30 Nisan 2011 Cumartesi

adını montaigne koydum

mutlak dengesizliğimin kökeninde, birçok işi aynı anda yarım yamalak yapmaya çalışmanın sanıyorum ki etkisi çok büyük. dün akşamdan kısa bir sahne: yatağımda uzanmış "adını feriha koydum"un o insanı çileden çıkartan tesadüflerini izliyorum, zırt pırt giren reklam aralarında da elimde montaigne-denemeler var onu okuyorum. kitap çok güzel, feriha berbat ama bir şekilde feriha galip geliyor ve o bıkkın müziklerin eşliğinde feriha'yı izlemeye devam ediyorum. 

migros'a girerken tek amacım, beni bayıltacak ve ağzımın içinde yumruklar savurarak ilerleyecek bir şişe ayran almaktan fazlası değildi. süt ürünleri reyonuna doğru giderken, paralel evrende devam eden bir düğün esnasında açılan kapıdan halay çekerek girmiş ve kendilerini migros'ta bulmuş görümce saçlı ve ağır makyajlı iki insan görünümlüyü görünce yolumu değiştirdim. onlara daha fazla yaklaşamazdım. çok tuhaflardı, her taraflarından bir şey sallanıyordu ve düğün salonundan süt ürünleri reyonuna nasıl geldiklerini sorgulamıyor gibiydiler. marketin diğer ucuna kaçtım, kaçmışken kitaplara baktım. bakmışken, indirimde olan kitapların bir bira fiyatına olduğunu fark ettim ve biraya verdiğim paralarla halk kütüphanesi kurabileceğimi utanç içinde kendime itiraf ettim. bir dakikada bitireceğim bira yerine bir ömür boyu taşıyacağım kitaba para vermek, hayatımın geri kalanında yapmam gerekenler listesine ilk sıralardan girdi. zaten içmek istemiyordum artık, anlamını yitirmiş gibiydi her şey. üç liraya denemeler'i aldım ve yeni bir ayakkabı aldıktan sonraki mutluluğumun yaklaşık 149 katı mutlulukla migros'tan çıktım. ayran? bana sakın ayrandan bahsetme.

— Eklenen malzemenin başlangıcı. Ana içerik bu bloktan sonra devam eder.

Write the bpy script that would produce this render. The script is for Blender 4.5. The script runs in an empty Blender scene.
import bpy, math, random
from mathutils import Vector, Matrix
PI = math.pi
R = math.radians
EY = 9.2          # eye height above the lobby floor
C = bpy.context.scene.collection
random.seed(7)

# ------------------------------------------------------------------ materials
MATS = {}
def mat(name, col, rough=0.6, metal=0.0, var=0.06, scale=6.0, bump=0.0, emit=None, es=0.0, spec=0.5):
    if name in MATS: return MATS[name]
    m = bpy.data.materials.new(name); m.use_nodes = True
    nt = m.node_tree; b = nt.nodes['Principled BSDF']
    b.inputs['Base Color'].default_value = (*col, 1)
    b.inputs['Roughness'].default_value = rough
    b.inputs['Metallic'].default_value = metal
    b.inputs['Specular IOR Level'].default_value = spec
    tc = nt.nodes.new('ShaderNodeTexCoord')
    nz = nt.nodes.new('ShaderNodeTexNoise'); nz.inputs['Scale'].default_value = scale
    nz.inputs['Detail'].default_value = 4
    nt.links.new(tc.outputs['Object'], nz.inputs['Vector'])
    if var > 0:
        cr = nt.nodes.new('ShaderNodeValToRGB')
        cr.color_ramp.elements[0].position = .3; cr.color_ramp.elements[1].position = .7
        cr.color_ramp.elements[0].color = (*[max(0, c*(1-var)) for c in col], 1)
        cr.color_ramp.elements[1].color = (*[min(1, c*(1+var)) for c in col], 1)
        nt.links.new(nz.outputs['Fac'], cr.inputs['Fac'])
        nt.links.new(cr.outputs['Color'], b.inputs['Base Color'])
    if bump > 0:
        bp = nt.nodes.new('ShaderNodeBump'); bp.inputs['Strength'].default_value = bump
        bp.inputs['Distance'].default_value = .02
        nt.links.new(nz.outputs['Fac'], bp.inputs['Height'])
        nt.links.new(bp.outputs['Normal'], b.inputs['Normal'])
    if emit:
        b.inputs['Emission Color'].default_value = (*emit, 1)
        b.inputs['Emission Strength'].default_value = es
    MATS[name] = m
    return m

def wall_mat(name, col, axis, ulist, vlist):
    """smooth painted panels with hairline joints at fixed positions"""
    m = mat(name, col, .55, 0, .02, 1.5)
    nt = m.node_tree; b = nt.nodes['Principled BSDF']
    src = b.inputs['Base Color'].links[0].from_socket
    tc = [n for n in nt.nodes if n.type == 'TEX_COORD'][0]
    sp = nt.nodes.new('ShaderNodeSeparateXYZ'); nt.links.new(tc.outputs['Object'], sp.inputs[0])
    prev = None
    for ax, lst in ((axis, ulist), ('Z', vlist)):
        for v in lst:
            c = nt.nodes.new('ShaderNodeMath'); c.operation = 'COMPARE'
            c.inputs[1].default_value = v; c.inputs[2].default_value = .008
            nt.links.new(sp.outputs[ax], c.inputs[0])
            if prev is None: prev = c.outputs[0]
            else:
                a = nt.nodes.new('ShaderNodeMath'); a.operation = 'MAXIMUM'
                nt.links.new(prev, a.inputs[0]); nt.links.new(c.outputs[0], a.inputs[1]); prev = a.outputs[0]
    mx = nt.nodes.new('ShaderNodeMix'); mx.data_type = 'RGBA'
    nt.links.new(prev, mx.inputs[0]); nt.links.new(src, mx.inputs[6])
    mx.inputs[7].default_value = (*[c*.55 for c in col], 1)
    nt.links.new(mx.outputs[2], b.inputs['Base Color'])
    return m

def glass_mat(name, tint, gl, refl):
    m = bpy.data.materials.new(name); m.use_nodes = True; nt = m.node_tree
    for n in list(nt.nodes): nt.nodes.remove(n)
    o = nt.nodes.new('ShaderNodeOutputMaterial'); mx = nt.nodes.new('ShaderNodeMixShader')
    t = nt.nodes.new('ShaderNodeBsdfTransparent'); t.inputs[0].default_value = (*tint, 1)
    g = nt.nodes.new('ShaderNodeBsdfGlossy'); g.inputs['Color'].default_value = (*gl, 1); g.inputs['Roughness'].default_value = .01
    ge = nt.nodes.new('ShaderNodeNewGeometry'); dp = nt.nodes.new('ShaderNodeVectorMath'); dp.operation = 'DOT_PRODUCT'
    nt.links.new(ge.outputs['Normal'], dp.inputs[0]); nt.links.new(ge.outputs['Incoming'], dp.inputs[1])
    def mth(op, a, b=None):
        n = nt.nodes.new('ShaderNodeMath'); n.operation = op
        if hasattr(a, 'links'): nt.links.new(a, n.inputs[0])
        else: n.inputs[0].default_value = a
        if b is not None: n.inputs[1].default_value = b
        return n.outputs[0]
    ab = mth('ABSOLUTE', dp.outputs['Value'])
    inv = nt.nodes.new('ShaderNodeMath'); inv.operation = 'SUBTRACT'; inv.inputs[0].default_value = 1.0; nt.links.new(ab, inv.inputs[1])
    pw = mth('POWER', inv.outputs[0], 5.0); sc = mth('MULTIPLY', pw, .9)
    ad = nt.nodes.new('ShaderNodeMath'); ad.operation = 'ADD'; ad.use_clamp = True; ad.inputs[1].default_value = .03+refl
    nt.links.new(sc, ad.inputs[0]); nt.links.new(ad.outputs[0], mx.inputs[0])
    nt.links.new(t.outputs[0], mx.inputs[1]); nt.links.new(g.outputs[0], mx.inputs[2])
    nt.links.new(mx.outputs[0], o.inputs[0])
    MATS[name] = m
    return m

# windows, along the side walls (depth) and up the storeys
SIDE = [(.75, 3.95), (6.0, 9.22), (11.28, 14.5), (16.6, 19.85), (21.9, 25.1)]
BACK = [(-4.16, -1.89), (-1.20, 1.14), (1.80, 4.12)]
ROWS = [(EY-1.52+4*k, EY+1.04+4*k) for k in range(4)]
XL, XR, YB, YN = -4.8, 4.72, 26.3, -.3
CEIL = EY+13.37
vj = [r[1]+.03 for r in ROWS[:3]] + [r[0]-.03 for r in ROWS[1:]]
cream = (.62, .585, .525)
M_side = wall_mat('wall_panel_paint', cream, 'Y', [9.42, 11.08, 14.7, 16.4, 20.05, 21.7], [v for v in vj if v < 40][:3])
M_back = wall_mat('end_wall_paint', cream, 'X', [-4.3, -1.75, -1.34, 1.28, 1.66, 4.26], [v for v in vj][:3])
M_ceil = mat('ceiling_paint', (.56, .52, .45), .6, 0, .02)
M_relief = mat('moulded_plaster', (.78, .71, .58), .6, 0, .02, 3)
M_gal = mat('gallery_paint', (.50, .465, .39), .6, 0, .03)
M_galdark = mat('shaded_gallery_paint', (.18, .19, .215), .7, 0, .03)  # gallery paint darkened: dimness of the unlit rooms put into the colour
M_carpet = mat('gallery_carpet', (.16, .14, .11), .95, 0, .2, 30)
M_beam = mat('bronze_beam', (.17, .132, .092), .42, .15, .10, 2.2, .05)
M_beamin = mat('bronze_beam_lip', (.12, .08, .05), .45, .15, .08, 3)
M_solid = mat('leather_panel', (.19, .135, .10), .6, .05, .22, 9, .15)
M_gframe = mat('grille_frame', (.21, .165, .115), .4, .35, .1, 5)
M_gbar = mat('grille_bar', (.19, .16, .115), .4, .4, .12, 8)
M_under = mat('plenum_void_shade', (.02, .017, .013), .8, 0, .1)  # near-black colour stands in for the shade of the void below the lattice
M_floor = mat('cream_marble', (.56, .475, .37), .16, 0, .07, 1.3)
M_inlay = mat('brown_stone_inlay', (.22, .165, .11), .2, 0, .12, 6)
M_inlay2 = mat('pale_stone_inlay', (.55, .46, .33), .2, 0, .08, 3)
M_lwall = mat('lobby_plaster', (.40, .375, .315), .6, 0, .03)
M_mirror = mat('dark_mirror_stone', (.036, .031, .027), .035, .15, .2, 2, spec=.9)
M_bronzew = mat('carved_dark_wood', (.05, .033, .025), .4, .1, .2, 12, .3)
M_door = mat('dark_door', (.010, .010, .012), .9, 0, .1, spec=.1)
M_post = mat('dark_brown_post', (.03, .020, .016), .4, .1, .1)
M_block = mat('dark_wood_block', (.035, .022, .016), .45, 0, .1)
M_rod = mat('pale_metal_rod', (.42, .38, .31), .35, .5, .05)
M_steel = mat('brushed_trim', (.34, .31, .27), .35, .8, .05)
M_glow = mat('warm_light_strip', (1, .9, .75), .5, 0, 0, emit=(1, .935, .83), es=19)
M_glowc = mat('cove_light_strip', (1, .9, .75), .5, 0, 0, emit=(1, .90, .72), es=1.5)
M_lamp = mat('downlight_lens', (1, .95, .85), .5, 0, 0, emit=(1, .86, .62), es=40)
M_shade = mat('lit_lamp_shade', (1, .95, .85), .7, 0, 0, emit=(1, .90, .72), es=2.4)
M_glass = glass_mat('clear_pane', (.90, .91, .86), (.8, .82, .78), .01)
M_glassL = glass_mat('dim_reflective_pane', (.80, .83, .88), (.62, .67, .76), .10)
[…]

son günlerimi geçirdiğim otelde kitabı açıp okumaya ve kendimden bir şeyler bulmaya başlamışken, mııy mıyy diye feriha başladı. feriha'yı sever ya da ondan nefret edersin ama asla kayıtsız kalamazsın evlat. ben de bir sonraki reklama kadar kitabı kenara bıraktım. bir sonraki reklam sanırım üç dakika sonra girdi. sonra dizi beş dakika daha devam etti, bir reklam daha. dizi ile reklam düello yapıyor gibiydi ve burun farkıyla feriha kazandı. feriha'nın şakirt nişanlısı ruh hastası halil yine bölüme damgasını vurdu. hele, sürekli çay içmek istemesiyle "çay, şakirdin mazotudur" aforizmasına sağlam göndermeler yaptı. feriha'nın yüzüne yerleşmiş şakirt tiksintisi bölümün en güzel mimiğiydi, feriha'nın babası rıza efendi ise tane tane konuşarak yine duvarlara giren balyoz etkisi yaptı, aklımın tüm bölümlerini yıktı. 

hey gidinin koçmarı, her şeyi bitirdin de dizi kritiği yapıyorsun he mi? o değil de, bizimkiler geliyor ve eve çıkma işlemi bugün başlıyor. enerji içeceği içmezsem, daha bir saatte diyagonal karolajlı zemine sarhoş ejderhalar gibi uzanır ve küçük ateş topları çıkarırım burnumdan. bir yatak olsun, başka bir şeye gerek yok. maddi dünyadan geçtim, daha nisan bitmeden aştım. hamdım, piştim, yandım.